Needless to say, if the magazine is to be discontinued, our respective clients will have to engage further. That can be done once a decision is made.

The suggested ill health of the Garda Review is curious. Like many print organs it may not be as buoyant as it once was. But according to Mr O’Keeffe’s solicitor’s letter: “We are instructed that it is incorrect to assert that interest in the publication has dwindled. It has in fact increased.”

A member of the Garda’s economic unit should be in a position to sift the evidence from these conflicting claims.

Mr O’Keeffe’s solicitor then pulled a rabbit from the hat. His client’s complaint actually amounted to a protected disclosure, he pointed out. A Protected Disclosure is a form of complaint which comes with a number of legal bells and whistles attached. Specifically, it protects the complainant from any retribution for making a complaint.

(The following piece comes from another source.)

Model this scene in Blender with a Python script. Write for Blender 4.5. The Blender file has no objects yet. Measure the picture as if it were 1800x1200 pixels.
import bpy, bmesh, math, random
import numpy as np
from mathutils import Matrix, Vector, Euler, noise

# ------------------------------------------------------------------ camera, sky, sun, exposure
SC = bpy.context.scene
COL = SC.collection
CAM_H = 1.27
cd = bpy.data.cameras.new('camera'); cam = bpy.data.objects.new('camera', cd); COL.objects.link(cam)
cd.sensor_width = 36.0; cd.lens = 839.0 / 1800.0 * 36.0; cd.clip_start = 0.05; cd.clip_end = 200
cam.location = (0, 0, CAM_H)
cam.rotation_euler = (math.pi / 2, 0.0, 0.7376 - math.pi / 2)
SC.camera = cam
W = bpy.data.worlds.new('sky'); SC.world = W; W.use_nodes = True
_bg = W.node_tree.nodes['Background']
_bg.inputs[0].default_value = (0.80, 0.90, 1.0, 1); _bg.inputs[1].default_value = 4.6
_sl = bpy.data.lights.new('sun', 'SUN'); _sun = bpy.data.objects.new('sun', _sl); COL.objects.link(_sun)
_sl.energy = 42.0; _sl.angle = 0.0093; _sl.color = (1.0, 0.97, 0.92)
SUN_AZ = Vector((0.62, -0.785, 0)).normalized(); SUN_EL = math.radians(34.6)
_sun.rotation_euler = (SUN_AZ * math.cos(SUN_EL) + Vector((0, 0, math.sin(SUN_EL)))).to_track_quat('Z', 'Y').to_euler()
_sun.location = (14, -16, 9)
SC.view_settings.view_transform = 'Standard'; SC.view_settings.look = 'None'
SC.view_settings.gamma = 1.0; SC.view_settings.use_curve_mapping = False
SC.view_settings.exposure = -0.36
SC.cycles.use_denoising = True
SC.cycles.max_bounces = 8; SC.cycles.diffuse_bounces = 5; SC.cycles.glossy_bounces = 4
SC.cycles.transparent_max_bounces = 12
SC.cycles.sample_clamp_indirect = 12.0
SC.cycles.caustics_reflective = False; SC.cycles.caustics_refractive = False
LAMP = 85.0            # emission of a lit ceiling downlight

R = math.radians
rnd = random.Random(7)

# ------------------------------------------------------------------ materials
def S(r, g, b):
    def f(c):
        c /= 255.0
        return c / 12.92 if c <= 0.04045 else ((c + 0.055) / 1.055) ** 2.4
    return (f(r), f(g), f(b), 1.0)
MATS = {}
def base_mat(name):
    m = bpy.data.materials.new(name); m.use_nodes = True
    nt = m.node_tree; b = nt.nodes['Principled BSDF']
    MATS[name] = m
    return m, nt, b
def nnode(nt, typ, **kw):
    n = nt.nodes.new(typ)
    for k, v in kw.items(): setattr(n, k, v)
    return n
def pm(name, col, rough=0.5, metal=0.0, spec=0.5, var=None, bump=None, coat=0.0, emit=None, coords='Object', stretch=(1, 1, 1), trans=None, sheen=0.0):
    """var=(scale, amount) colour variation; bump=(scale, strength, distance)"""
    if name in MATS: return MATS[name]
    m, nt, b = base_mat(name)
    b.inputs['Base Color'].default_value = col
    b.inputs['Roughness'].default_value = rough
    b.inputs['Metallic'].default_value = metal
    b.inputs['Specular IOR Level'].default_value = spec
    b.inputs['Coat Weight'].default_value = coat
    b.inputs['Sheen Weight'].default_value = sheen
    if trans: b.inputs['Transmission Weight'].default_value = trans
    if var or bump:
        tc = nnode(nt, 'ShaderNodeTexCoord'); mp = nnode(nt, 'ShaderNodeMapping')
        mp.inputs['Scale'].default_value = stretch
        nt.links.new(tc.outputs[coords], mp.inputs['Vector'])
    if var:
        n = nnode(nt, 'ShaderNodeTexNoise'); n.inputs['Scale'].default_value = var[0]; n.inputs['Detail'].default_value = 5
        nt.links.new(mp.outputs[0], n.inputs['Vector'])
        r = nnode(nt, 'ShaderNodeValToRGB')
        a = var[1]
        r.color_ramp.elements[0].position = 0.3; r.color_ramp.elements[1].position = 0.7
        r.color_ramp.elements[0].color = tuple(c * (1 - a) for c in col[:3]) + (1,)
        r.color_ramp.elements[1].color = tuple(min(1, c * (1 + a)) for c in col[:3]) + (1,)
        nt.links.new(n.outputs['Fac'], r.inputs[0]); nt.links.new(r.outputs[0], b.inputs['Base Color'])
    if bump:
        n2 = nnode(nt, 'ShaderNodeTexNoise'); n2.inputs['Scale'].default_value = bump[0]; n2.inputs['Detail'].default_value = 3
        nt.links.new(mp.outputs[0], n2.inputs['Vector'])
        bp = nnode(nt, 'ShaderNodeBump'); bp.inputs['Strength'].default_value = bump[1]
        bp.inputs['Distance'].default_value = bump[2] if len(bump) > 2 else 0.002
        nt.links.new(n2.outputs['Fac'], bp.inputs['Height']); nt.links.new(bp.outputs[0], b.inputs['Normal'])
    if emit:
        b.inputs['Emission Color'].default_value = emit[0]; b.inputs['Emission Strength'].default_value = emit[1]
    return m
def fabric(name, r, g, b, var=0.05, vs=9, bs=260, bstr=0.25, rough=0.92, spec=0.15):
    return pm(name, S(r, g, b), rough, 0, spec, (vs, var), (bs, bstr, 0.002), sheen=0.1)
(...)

“Termination of the Garda Review contract other than in accordance with its terms will be unlawful,” O’Keeffe’s solicitor wrote.

Termination of the Garda Review contract as an act of retaliation/penalisation of our client for the complaint made will only serve to increase the range of legal remedies available to our client.

One interesting angle to the protected disclosure claim is whether it can be made retrospectively. For example, can a “complaint” be retrospectively classified as a “protected disclosure” with all the protections inherent in that?

The question is one that no doubt the GRA’s lawyers will be mulling over.

In broader terms, the whole farrago has illuminated one thing about the representative body.

Since it was effectively branded an organisational basket case by the Ampersand Consultants over a year ago, little appears to have changed.